The coverage of blade design has been completely rewritten, with an expanded description of laminate fatigue properties and new sections on manufacturing methods, blade testing, leading-edge erosion and bend-twist coupling. These are complemented by new sections on blade add-ons and noise in the aerodynamics chapters, which now also include a description of the Leishman-Beddoes dynamic stall model and an extended introduction to Computational Fluid Dynamics analysis.

The importance of the environmental impact of wind farms both on- and offshore is recognized by expanded coverage, and the requirements of the Grid Codes to ensure wind energy plays its full role in the power system are described. The conceptual design chapter has been extended to include a number of novel concepts, including low induction rotors, multiple rotor structures, superconducting generators and magnetic gearboxes.

References and further reading resources are included throughout the book and have been updated to cover the latest literature. As in previous editions, the core subjects constituting the essential background to wind turbine and wind farm design are covered. These include:

  • The nature of the wind resource, including geographical variation, synoptic and diurnal variations, and turbulence characteristics
  • The aerodynamics of horizontal axis wind turbines, including the actuator disc concept, rotor disc theory, the vortex cylinder model of the actuator disc and the Blade-Element/Momentum theory
  • Design loads for horizontal axis wind turbines, including the prescriptions of international standards
  • Alternative machine architectures
  • The design of key components
  • Wind turbine controller design for fixed and variable speed machines
  • The integration of wind farms into the electrical power system
  • Wind farm design, siting constraints, and the assessment of environmental impact

Perfect for engineers and scientists learning about wind turbine technology, the Wind Energy Handbook will also earn a place in the libraries of graduate students taking courses on wind turbines and wind energy, as well as industry professionals whose work requires a deep understanding of wind energy technology.

About the Author

Tony Burton is a Civil Engineer recently retired from a post in offshore wind turbine support structure design with DNV GL in London, UK. He has worked for a major UK wind turbine manufacturer on the design, construction, commissioning, and operation of both medium and large-scale wind turbines. 

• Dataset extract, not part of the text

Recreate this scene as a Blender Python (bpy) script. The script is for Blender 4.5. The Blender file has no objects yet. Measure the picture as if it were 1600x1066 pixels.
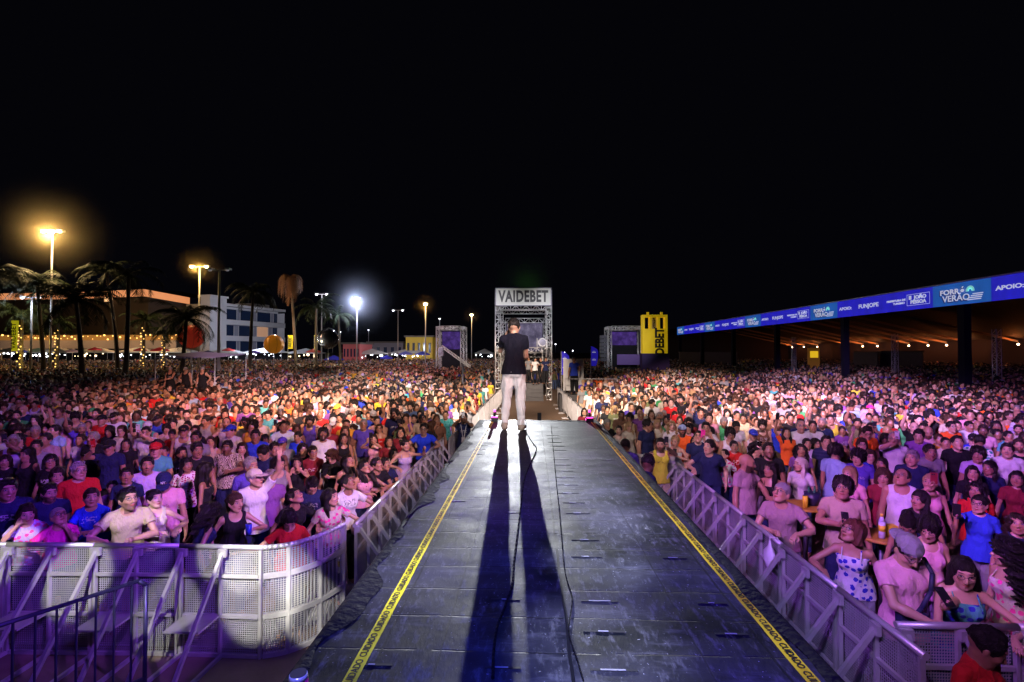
import bpy, math, random
import numpy as np
from mathutils import Vector, Matrix
random.seed(7); RNG = np.random.RandomState(11)
sc = bpy.context.scene; COL = sc.collection
rad = math.radians
# ---------------------------------------------------------------- camera
CAM = V_CAM = Vector((0, 0, 3.26))
cam = bpy.data.objects.new('camera', bpy.data.cameras.new('camera')); COL.objects.link(cam); sc.camera = cam
cam.location = CAM; cam.rotation_euler = (rad(90+1.07), 0, rad(2.15)); cam.data.lens = 18; cam.data.sensor_width = 36
cam.data.clip_end = 2000; cam.data.clip_start = .05
# ---------------------------------------------------------------- night sky
w = bpy.data.worlds.new('World'); sc.world = w; w.use_nodes = True
w.node_tree.nodes['Background'].inputs[0].default_value = (.0012, .0012, .0022, 1); w.node_tree.nodes['Background'].inputs[1].default_value = 1
sc.view_settings.view_transform = 'Standard'; sc.view_settings.look = 'None'; sc.view_settings.exposure = 0; sc.view_settings.gamma = 1
# ---------------------------------------------------------------- the lamps of the show and of the promenade, with a few added spots
def lamp(name, kind, loc, power, color, target=None, size=60, blend=.6, radius=.15):
    l = bpy.data.lights.new(name, kind); l.energy = power; l.color = color; l.shadow_soft_size = radius
    if kind == 'SPOT': l.spot_size = rad(size); l.spot_blend = blend
    o = bpy.data.objects.new(name, l); COL.objects.link(o); o.location = loc
    if target is not None: o.rotation_euler = (Vector(target)-Vector(loc)).to_track_quat('-Z', 'Y').to_euler()
    return o
WARM = (1, .77, .62); VIO = (.36, .12, 1.0); PINK = (.80, .30, 1.0); BLUE = (.05, .09, 1.0)
# follow spot on the control tower: rims the singer and throws his shadow towards the stage
lamp('follow_spot', 'SPOT', (-1.25, 33.2, 5.05), 26000, (.92, .95, 1), (-.2, 5.0, 2.0), 10, .5, .06)
# audience wash, from the truss over the stage
for i, (az, dist, pw, sz, c) in enumerate([(-45, 19, 2500, 20, (.8,.45,.9)), (-33, 21, 24000, 19, (1,.48,.42)), (-23, 19, 42000, 18, (1,.64,.52)), (-16, 29, 52000, 16, (.95,.82,.85)), (-7, 19, 42000, 17, WARM), (-2, 32, 56000, 14, WARM), (7, 20, 44000, 17, WARM), (15, 29, 54000, 16, (1,.72,.72)), (23, 19, 40000, 18, (1,.66,.75)), (33, 21, 36000, 19, (.85,.48,1)), (45, 19, 12000, 20, (.62,.32,1)), (28, 34, 42000, 16, (.75,.5,1)), (-28, 34, 36000, 15, (.9,.6,.7)), (-14, 62, 36000, 17, (.9,.45,.5))]):
    t = (math.sin(rad(az))*dist, math.cos(rad(az))*dist, 1.5)
    lamp('audience_spot', 'SPOT', (-az*.10, .5, 9.5), pw*1.9, c, t, sz, 1.0, .2)
for x, y, z, tx, ty, pw, c, sz in [(4.5,0,8,-5.6,10.8,7200,(1,.46,.38),32), (-4,0,8,7.2,10.8,5200,(.85,.30,.80),38), (-1.5,0,8.5,4.5,12.8,5200,(1,.80,.78),25), (2,0,8.5,-4,13.2,5200,(1,.76,.72),25),
                               (4.2,.8,6.2,-4.6,7.4,5400,(.32,.07,1),38), (-3.4,.8,6.2,5.0,7.2,3300,(.40,.09,1),40), (2,.8,6.5,-8.6,7.6,3000,(.26,.05,1),40), (-1.5,.8,6.5,8.0,7.0,3300,(.40,.08,1),42),
                               (-1.2,.3,6,4.3,5.0,1700,(1,.66,.62),17), (2.2,.3,6.5,-4.5,6.7,2300,(1,.78,.82),13), (3.2,.3,6.5,-3.1,7.4,2900,(1,.74,.68),18), (-2.6,.3,6.5,4.0,7.6,2100,(1,.52,.66),16), (2.5,.3,6.5,-6.4,8.4,1500,(1,.30,.45),15), (-2.4,.3,6.5,6.8,6.8,1500,(.85,.35,.95),17),
                               (3,0,8,17,15,6000,(.42,.16,1),44), (-3,0,8,-16,14,1000,(.36,.12,1),44)]:
    lamp('colour_wash', 'SPOT', (x,y,z), pw*(.62 if sz < 22 else .95), c, (tx,ty,1.4), sz, 1.0, .08)
for tx, ty, tz, pw, sz, c in ((-4.4,5.5,.6,1100,34,(.20,.08,1)),(4.2,4.2,1.2,600,30,(.4,.12,1)),(3.1,3.0,1.2,500,22,(1,.5,.8)),(2.55,5.2,.8,2000,17,(.50,.40,1)),(2.6,8.2,.7,3200,13,(.45,.2,1)),(-2.1,8.0,.8,1800,15,(.75,.65,1)),(-2.1,11.0,.8,1700,9,(.6,.35,1)),(2.0,18,.6,6000,9,(1,.95,.95)),(-1.9,18,.6,6000,9,(1,.95,.95)),(.1,17,0,5000,9,(1,.85,.7))): lamp('fence_spot', 'SPOT', (-tx*.5 if tx > .5 or tx < 0 else 3.2,-1,6.5), pw, c, (tx,ty,tz), sz, .9, .06)
lamp('singer_spot', 'SPOT', (-1.2,-2.5,6.2), 4200, (1,.95,.93), (-.30,7.9,2.45), 6.5, .7, .1)
for px_, pw in ((778,52000),(858,52000),(700,60000),(975,60000)): lamp('tower_fill_spot', 'SPOT', (0,-2,8), pw, (.9,.88,1), ((px_-830)*.045,36,5.2), 8, 1.0, .2)  # spots added to whiten the tower trusses, on top of the audience wash
for x, tx, ty, pw, c, sz in [(0,.15,2.5,2300,(.04,.06,1),36), (0,.1,5,220,(.35,.35,.95),40), (-1,-.67,2.2,420,(1,.97,.9),5), (-1,-.67,3.4,420,(1,.97,.9),4), (1,1.04,2.2,420,(1,.97,.9),4.5), (1,1.04,3.2,420,(1,.97,.9),4), (1,1.04,4.6,500,(1,.97,.9),4), (-.8,-.86,1.72,260,(1,.9,.85),5), (0,.2,6.5,330,(.34,.26,.8),46), (2,.50,4.6,13000,(.75,.80,1),7), (1.5,.62,3.7,10000,(.75,.80,1),6), (1.5,.40,3.0,6000,(.70,.78,1),6), (1,.28,2.15,4500,(.72,.78,1),8), (-1.5,-.72,2.8,3500,(.72,.68,1),8), (1,.55,5.8,8000,(.80,.74,1),6), (-1,-.5,4.4,2500,(.62,.60,1),9), (1,.9,3.9,500,(.8,.7,.9),6), (1,.8,2.6,900,(.25,.03,.6),20)]:
    lamp('deck_spot', 'SPOT', (x,-1.2,6.8), pw, c, (tx,ty,2.04), sz, .9, .08)  # the narrow ones on the tapes and the can are added to brighten them
for x, tx, ty, tz, pw, sz in [(-1,-2.9,5.5,.62,2200,6), (-1,-5.0,5.6,.6,1900,4.5), (-1,-2.45,5.8,.25,1600,4.5), (-2,-4.5,5.6,1.45,1100,4), (-2,-3.35,5.5,1.0,1300,3.5), (-2,-3.9,5.5,.3,900,5), (-3,-5.9,5.6,.9,1500,5), (-2,-3.05,5.45,.95,2000,4), (-1,-2.6,5.6,.75,1500,3.5)]:
    lamp('pattern_spot', 'SPOT', (x,-1,6.2), pw*3.6, (1,.95,.80), (tx,ty,tz), sz, .35, .03)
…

Nick Jenkins is Professor of Renewable Energy at Cardiff University. He has over 14 years of industrial experience and is a Fellow of the IET, IEEE, and Royal Academy of Engineering. 

Ervin Bossanyi is Senior Principal Researcher in renewables at DNV GL in Bristol, United Kingdom. He is also Visiting Professor at the University of Bristol. He received the Scientific Award of the European Academy of Wind Energy for outstanding contributions to the development of wind energy. 

David Sharpe is a Researcher in wind turbine aerodynamics, having previously been Senior Lecturer in aeronautical engineering at Queen Mary College and then Senior Research Fellow at the Centre for Renewable Energy Systems Technology at Loughborough University. He is currently a visiting Professor at Strathclyde University. 

Michael Graham is Professor in the Faculty of Engineering, Department of Aeronautics at Imperial College in London, UK. His research foci are on environmental flows, computational fluid dynamics, and marine technology.